If you had an entire day at your disposal (not at work), what would be your ideal way to spend it?  
My ideal way to spend time when I’m not at work is to be in Sheffield, where me and my spouse have our flat, cook an exciting new dish with him and bake a cake for the coming week. I also love to take a few hours to myself to go on a long run in the Peak District. Finally, I would spend the rest of the day playing boardgames or a tabletop role-playing game with some friends, or just chilling in front of Bake Off with my better half.  

What is your favourite place in Oxford? 
I’ve not explored all of Oxford yet but right now Croft Road Playground and the surrounding green areas would definitely make top of my list: when I cycle through early in the day when the sun is low, the morning dew sometimes creates a layer of fog over the park that looks mystical. Also, there is an army of ducks still sleeping on the lawn by the playground – I quack at them as I cycle past. 

What discovery would you like to see in your lifetime? 
One thing I would love to see in my lifetime is the confirmed explosion of one of the first stars in the Universe.
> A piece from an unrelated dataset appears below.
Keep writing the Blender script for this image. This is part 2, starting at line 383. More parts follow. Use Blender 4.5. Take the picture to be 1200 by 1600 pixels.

We call them population III stars (for historical reasons that do not matter) and they are special because they only contain elements made from the Big Bang. Our sun by comparison contains about 2% of elements that are neither hydrogen nor helium, and these “metals” are actually very impactful in how stars live their lives. The population III stars are special because they don't contain iron or other heavy elements: they are much larger (some people think they could be as big as a thousand times the mass of our sun!), burn brighter, die faster, and will on the whole lead to a very different kind of supernova explosion than the types we are accustomed to. They will tell us how the very first heavy atoms of elements such as oxygen, calcium or iron, were created – which will help us understand how the stars we currently see in the Universe came to light up our skies.